• **WHAT IS NEEDED**:
Begin with the first line of the material and copy each line word for word through the line that contains "COL = SC.collection"; the pictures are left out.

• **GIVEN DATA**:
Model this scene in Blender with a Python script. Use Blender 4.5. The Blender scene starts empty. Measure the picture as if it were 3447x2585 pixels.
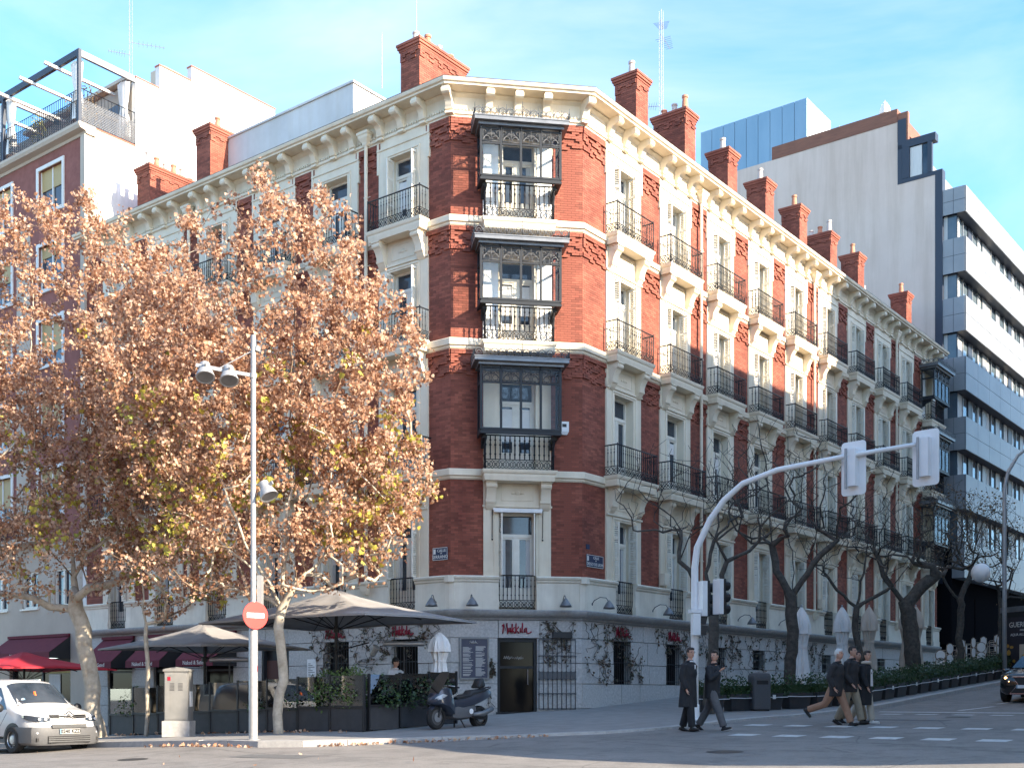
import bpy, math, random
import numpy as np
from mathutils import Vector, Matrix
random.seed(7)
R = math.radians
SC = bpy.context.scene
COL = SC.collection

# ------------------------------------------------------------------ camera, sky, sun, exposure
cam_d = bpy.data.cameras.new('camera'); cam = bpy.data.objects.new('camera', cam_d); COL.objects.link(cam)
cam.location = (0, 0, 1.6); cam.rotation_euler = (R(90), 0, 0)
cam_d.sensor_width = 36; cam_d.lens = 40.82; cam_d.shift_y = 0.303; cam_d.clip_end = 3000
SC.camera = cam
SUN_AZ, SUN_EL = 123.5, 24.0            # clockwise from +Y
W = bpy.data.worlds.new('World'); SC.world = W; W.use_nodes = True
def sky_world():
    nt = W.node_tree; nt.nodes.clear(); N = nt.nodes.new; L = nt.links.new
    out = N('ShaderNodeOutputWorld'); bg = N('ShaderNodeBackground'); bg.inputs['Strength'].default_value = 0.15
    sky = N('ShaderNodeTexSky'); sky.sky_type = 'NISHITA'; sky.sun_disc = False
    sky.sun_elevation = R(SUN_EL); sky.sun_rotation = R(SUN_AZ); sky.altitude = 600
    sky.air_density = 0.7; sky.dust_density = 0.6; sky.ozone_density = 1.0
    tc = N('ShaderNodeTexCoord'); mp = N('ShaderNodeMapping'); mp.inputs['Scale'].default_value = (1.0, 1.0, 2.4)
    mp.inputs['Rotation'].default_value = (0.25, 0.1, 0.4)
    no = N('ShaderNodeTexNoise'); no.inputs['Scale'].default_value = 2.3; no.inputs['Detail'].default_value = 7
    no.inputs['Roughness'].default_value = 0.55; no.inputs['Distortion'].default_value = 0.5
    rp = N('ShaderNodeValToRGB'); rp.color_ramp.elements[0].position = 0.42; rp.color_ramp.elements[1].position = 0.78
    mix = N('ShaderNodeMix'); mix.data_type = 'RGBA'
    hs = N('ShaderNodeHueSaturation'); hs.inputs['Saturation'].default_value = 1.18; hs.inputs['Value'].default_value = 1.0; hs.inputs['Hue'].default_value = 0.489
    L(tc.outputs['Generated'], mp.inputs['Vector']); L(mp.outputs[0], no.inputs['Vector']); L(no.outputs['Fac'], rp.inputs[0])
    ml = N('ShaderNodeMath'); ml.operation = 'MULTIPLY'; ml.inputs[1].default_value = 0.42
    L(rp.outputs[0], ml.inputs[0]); L(ml.outputs[0], mix.inputs[0])
    L(sky.outputs[0], hs.inputs['Color']); L(hs.outputs[0], mix.inputs[6]); mix.inputs[7].default_value = (2.7, 2.6, 2.45, 1)
    L(mix.outputs[2], bg.inputs['Color']); L(bg.outputs[0], out.inputs['Surface'])
sky_world()
sun_d = bpy.data.lights.new('sun', 'SUN'); sun = bpy.data.objects.new('sun', sun_d); COL.objects.link(sun)
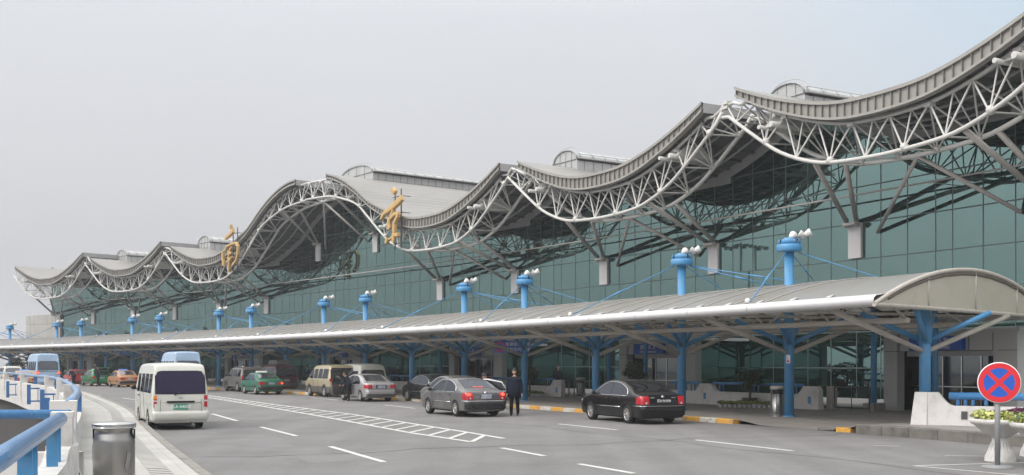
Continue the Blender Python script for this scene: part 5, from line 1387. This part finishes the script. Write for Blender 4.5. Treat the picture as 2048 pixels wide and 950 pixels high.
# ---- boxy taxi sedan
def taxi(label, paint, rl, hd, lit=0, lamp='taxi_lamp', grp=None, hatch=False, openhatch=False, txt='苏A·T4471'):
    if not hatch:
        T = [(-2.2, .84), (-2.14, .94), (-1.95, .97), (-1.5, .985), (-1.3, 1.06), (-.9, 1.33), (-.68, 1.39), (-.1, 1.415), (.4, 1.39), (.7, 1.26), (1.1, 1.0), (1.25, .94), (1.8, .86), (2.1, .78), (2.2, .62)]
        L = 4.4
    else:
        T = [(-1.95, .90), (-1.88, 1.0), (-1.72, 1.16), (-1.45, 1.33), (-1.1, 1.40), (-.4, 1.42), (.2, 1.40), (.55, 1.26), (.95, 1.0), (1.1, .93), (1.6, .85), (1.85, .77), (1.95, .62)]; L = 3.9
    h = L/2
    rear = [(.2, -h+.1), (.34, -h+.01), (.52, -h), (.58, -h+.05), (.85, -h+.06), (.95, -h+.1), (1.4, -h+.2)]; front = [(.2, h-.1), (.35, h), (.55, h), (.7, h-.06), (1.4, h-.2)]
    c = Car(L, 1.68, T, rear, front, belt=.90, wb=2.48, rw=(-1.26 if not hatch else -1.15), wr=.30, tumble=.36, planw=.90, rcorner=.06); c.spokes = 0
    r = tag(empty('taxi' if not hatch or paint == 'p_green2' else 'hatchback_car'), label, 'taxi' if not hatch or paint == 'p_green2' else 'car', grp); put(r, rl, 0, c, hd)
    c.build('body', r, paint, 'black' if 0 else paint)
    xr = -1.12 if not hatch else -1.35
    hi = lambda x: max(.93, min(ip(c.T, x)-.07, 1.345)); 
    def hw(x): return min(hi(x), .93+max(0, (x-xr))*1.9+.03, .93+max(0, (.98 if not hatch else .85)-x)*1.0+.03)
    for a, b in ((xr, -.13), (-.05, .95 if not hatch else .82)): c.side_patch(r, 'side_window', lin(a, b, 12), lambda x: .925, hw, 'tint_lt', .006)
    if not openhatch: c.top_patch(r, 'rear_window', *((-1.36, -.86) if not hatch else (-1.84, -1.46)), .60, .53, 'tint_lt', .007)
    c.top_patch(r, 'windscreen', *((1.05, .6) if not hatch else (.9, .48)), .62, .54, 'tint', .007)
    for sg in (1, -1):
        ys = sorted([sg*y for y in (lin(.42, .83, 8) if not hatch else lin(.6, .83, 6))])
        tp = c.rear_patch(r, 'tail_light', ys, lambda y: .66, lambda y: .84 if not hatch else .90, 'taillight', .012)
        if (lit == 1 and sg < 0) or lit == 2:
            m = MB(); m.ball((c.rearx(.7, .75), sg*.70, .745), .085, 10, 8, sq=(.35, 1.0, .8)); m.build('brake_lamp', 'taillit', tp)
    c.rear_patch(r, 'bumper', lin(-.835, .835, 24), lambda y: .33, lambda y: .55, 'p_dark' if not hatch else paint, .03)
    c.side_tube(r, 'side_strip', [(x, .52) for x in lin(-.85, .9, 4)], .02, 'black', .008)
    plate(r, (c.rearx(0, .74)-.015, 0, .74), txt, 'plate_w', 'p_dark', .40, .12, .1)
    c.side_tube(r, 'door_seam', [(-.09, z) for z in lin(.32, .92, 4)], .006, 'under', .001)
    mirror(r, c, .85 if not hatch else .75, .93, 'black')
    if lamp:
        m = MB(); m.prism([(-.10, 1.415), (.10, 1.415), (.06, 1.54), (-.06, 1.54)], -.36, .36, T=Matrix.Translation((.05, 0, 0)) @ Matrix.Rotation(R(90), 4, 'X')); m.build('roof_lamp', lamp, r)
    if openhatch:
        m = MB(); m.prism([(-1.86, 1.0), (-1.42, 1.36), (-1.2, 1.3), (-1.5, .8)], -.62, .62, T=Matrix.Rotation(R(90), 4, 'X') @ Matrix.Translation((-.02, .005, 0))); m.build('boot_opening', 'dark', r)
        m = MB(); m.bar((-1.35, 0, 1.42), (-2.15, 0, 1.66), 1.2, .05, m=0); m.build('raised_tailgate', paint, r)
        m = MB(); m.bar((-1.45, 0, 1.41), (-2.05, 0, 1.59), 1.0, .02); m.build('tailgate_window', 'tint', r)
        m = MB(); m.tube([(-1.5, .55, 1.1), (-1.75, .55, 1.5)], .015, 4); m.build('gas_strut', 'dark', r)
    return r
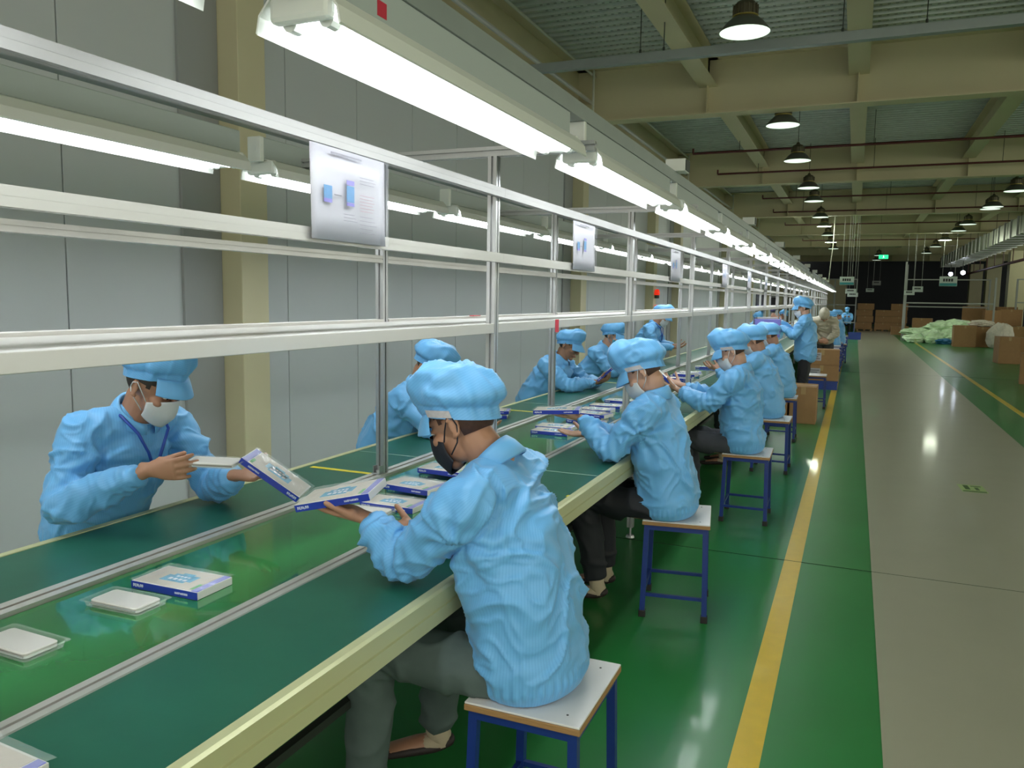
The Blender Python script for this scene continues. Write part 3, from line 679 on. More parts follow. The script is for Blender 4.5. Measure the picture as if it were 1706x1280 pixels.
# far small tables behind the lamp row end
t = empty('work_table', (-0.32, 39.3, 0), label='small dark bench in front of the farthest worker', cat='table')
obj('tabletop', box(B(), -0.35, 0.35, -0.25, 0.25, 0.68, 0.71, bev=0.003), M_frame, t)
for sx in (-.32, .32):
    for sy in (-.22, .22): obj('leg', box(B(), sx - .015, sx + .015, sy - .015, sy + .015, 0, 0.68), M_blue, t)

# ================================================================== PAPERS ON THE FRAME
def sheet(y0, wd, zt, ht, label, detail=True):
    t = empty('instruction_sheet', (XF + 0.060, y0, zt), label=label, cat='paper', group='instruction sheets on the frame')
    # local: x away from frame toward the aisle, y along, z down
    bm = B(); n = 12
    for a in range(n):
        for side in (0, 1): pass
    V = []; F = []
    for s in (0, 1):
        for i in range(n + 1):
            for j in (0, 1, 2, 3, 4):
                u = i / n; v = j / 4
                V.append((0.004 * math.sin(u * 5 + v * 2) * (0.3 + v) - s * 0.0015, u * wd, -v * ht))
    for s in (0, 1):
        for i in range(n):
            for j in range(4):
                a = s * (n + 1) * 5 + i * 5 + j; f = (a, a + 5, a + 6, a + 1); F.append(f if s else f[::-1])
    N = (n + 1) * 5
    rim = [(i * 5) for i in range(n + 1)] + [n * 5 + j for j in range(1, 5)] + [i * 5 + 4 for i in range(n - 1, -1, -1)] + [j for j in range(3, 0, -1)]
    for a, b_ in zip(rim, rim[1:] + rim[:1]): F.append((a, b_, b_ + N, a + N))
    me = bpy.data.meshes.new('paper'); me.from_pydata(V, [], F); link('paper', me, M_paper, t, smooth=True)
    X = 0.0105
    bm = box(B(), X + 0.001, X + 0.0016, -0.008, wd + 0.006, -ht, -0.002); obj('plastic_sleeve', bm, M_plast, t)
    def pr(nm, u0, u1, v0, v1, m): obj(nm, box(B(), X - 0.001, X, u0 * wd, u1 * wd, -v1 * ht, -v0 * ht), m, t)
    pr('phone_picture', 0.13, 0.23, 0.42, 0.56, M_pblue); pr('phone_picture', 0.42, 0.52, 0.38, 0.56, M_pblue)
    pr('picture_band', 0.13, 0.23, 0.56, 0.60, M_pviolet); pr('picture_band', 0.42, 0.52, 0.32, 0.37, M_pviolet); pr('picture_band', 0.42, 0.52, 0.565, 0.60, M_pviolet)
    pr('arrow', 0.26, 0.35, 0.50, 0.512, M_pgrey); pr('title_line', 0.22, 0.62, 0.055, 0.075, M_pgrey)
    if detail:
        bm = B()
        for q in range(3): box(bm, X - .001, X, 0.60 * wd, (0.80 + 0.02 * (q % 2)) * wd, -(0.26 + q * 0.035) * ht, -(0.255 + q * 0.035) * ht)
        for q in range(5): box(bm, X - .001, X, 0.60 * wd, (0.78 + 0.03 * (q % 3)) * wd, -(0.70 + q * 0.045) * ht, -(0.696 + q * 0.045) * ht)
        for q in range(3): box(bm, X - .001, X, 0.38 * wd, (0.52 + 0.02 * (q % 3)) * wd, -(0.70 + q * 0.035) * ht, -(0.696 + q * 0.035) * ht)
        obj('text_lines', bm, M_pgrey, t)
        bm = B()
        for q in range(6): box(bm, X - .001, X, 0.60 * wd, (0.80 - 0.02 * (q % 2)) * wd, -(0.46 + q * 0.035) * ht, -(0.456 + q * 0.035) * ht)
        obj('red_text_lines', bm, M_pred, t)
    return t
sheet(1.80, 0.37, 2.005, 0.255, 'large white instruction sheet with two blue phone pictures, nearest the camera')
sheet(3.98, 0.38, 1.998, 0.25, 'second white instruction sheet from the camera, hung on the upper rail', False)
sheet(6.38, 0.38, 1.998, 0.25, 'third white instruction sheet from the camera, hung on the upper rail', False)
sheet(9.05, 0.38, 1.998, 0.25, 'fourth white instruction sheet from the camera, hung on the upper rail', False)
sheet(11.3, 0.38, 1.998, 0.25, 'fifth white instruction sheet from the camera, hung on the upper rail', False)
sheet(13.6, 0.38, 1.998, 0.25, 'sixth and farthest white instruction sheet on the upper rail', False)
o = obj('red_tape', box(B(), XF + 0.0205, XF + 0.022, 3.85, 3.90, 1.425, 1.49), M_red); setp(o, 'short strip of red tape on the front edge of the shelf', 'tape')
o = obj('red_tape', box(B(), XR + 0.02, XR + 0.05, 3.98, 4.06, 1.492, 1.496), M_red); setp(o, 'tiny scrap of red tape on the back edge of the shelf', 'tape')

# ================================================================== PRODUCT PACKS
def glyphs(bm, x0, x1, z0, z1, yface, n, seed):
    """tiny raised white letter strokes on a spine facing -y (the print is too small in the photo to read)"""
    rnd = random.Random(seed); wd = (x1 - x0) / n
    for i in range(n):
        a = x0 + i * wd; b_ = a + wd * 0.72; t = wd * 0.22; zz = (z0 + z1) / 2
        box(bm, a, a + t, yface - 0.0006, yface, z0, z1)
        if rnd.random() < .7: box(bm, a + t, b_, yface - 0.0006, yface, z1 - t, z1)
        if rnd.random() < .6: box(bm, a + t, b_, yface - 0.0006, yface, zz - t / 2, zz + t / 2)
        if rnd.random() < .7: box(bm, a + t, b_, yface - 0.0006, yface, z0, z0 + t)
        if rnd.random() < .6: box(bm, b_ - t, b_, yface - 0.0006, yface, z0 + t, z1 - t)
def pack_proto():
    """phone case pack: card box with a blue spine along -y, picture on top, clear window"""
    t = empty('phone_case_pack', (0, 0, 0))
    L2, W2, H = 0.118, 0.068, 0.022
    obj('card_box', box(B(), -L2, L2, -W2 + 0.0012, W2, 0, H, bev=0.0012), M_packwhite, t)
    sp = obj('blue_spine', box(B(), -L2, L2, -W2 - 0.0004, -W2 + 0.001, 0.0006, H - 0.0008), M_spine, t)
    bm = B(); glyphs(bm, -L2 + 0.008, -L2 + 0.046, 0.007, 0.0155, -W2 - 0.0004, 6, 1); obj('lettering', bm, M_letter, sp); bm = B(); glyphs(bm, L2 - 0.078, L2 - 0.030, 0.008, 0.0135, -W2 - 0.0004, 10, 2); obj('lettering', bm, M_letter, sp)
    obj('window_card', box(B(), -L2 + 0.006, L2 - 0.028, -W2 + 0.006, W2 - 0.006, H, H + 0.0008), M_packcard, t)
    # picture: stepped blue artwork with pale letters on it
    bm = B(); 
    for a, b_, c, d in ((-0.055, 0.030, -0.030, 0.012), (-0.040, 0.045, -0.018, 0.024), (-0.020, 0.020, 0.012, 0.034)): box(bm, a, b_, c, d, H + 0.0008, H + 0.0014)
    pc = obj('blue_picture', bm, M_packblue, t)
    bm = B()
    for q in range(4): box(bm, -0.035 + q * 0.017, -0.024 + q * 0.017, -0.018, -0.006, H + 0.0014, H + 0.0018); box(bm, -0.025 + q * 0.013, -0.016 + q * 0.013, 0.004, 0.012, H + .0014, H + .0018)
    obj('white_lettering', bm, M_letter, pc)
    obj('violet_flap', box(B(), L2 - 0.024, L2 - 0.003, -W2 + 0.003, W2 - 0.003, H, H + 0.001), M_violetflap, t)
    obj('green_sticker', box(B(), L2 - 0.037, L2 - 0.027, -W2 + 0.012, -W2 + 0.05, H + 0.0008, H + 0.0015), M_greenst, t)
    # crumpled clear film over the top
    from mathutils import noise as mn
    V = []; F = []; nx, ny = 14, 8
    for i in range(nx + 1):
        for j in range(ny + 1):
            x = -L2 - 0.008 + i * (2 * L2 + 0.010) / nx; y = -W2 + j * (2 * W2 + 0.014) / ny
            edge = min(i, nx - i, j, ny - j)
            z = H + 0.003 + 0.005 * abs(mn.noise(Vector((x * 40, y * 40, 1.3)))) + (0.003 if edge > 0 else -0.001)
            V.append((x, y, z))
    for i in range(nx):
        for j in range(ny):
            a = i * (ny + 1) + j; F.append((a, a + ny + 1, a + ny + 2, a + 1))
    me = bpy.data.meshes.new('clear_film'); me.from_pydata(V, [], F); link('clear_film', me, M_clear, t)
    return t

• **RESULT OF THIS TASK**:
Model this scene in Blender with a Python script. Use Blender 4.5. The Blender scene starts empty. Measure the picture as if it were 3447x2585 pixels.
import bpy, math, random
import numpy as np
from mathutils import Vector, Matrix
random.seed(7)
R = math.radians
SC = bpy.context.scene
COL = SC.collection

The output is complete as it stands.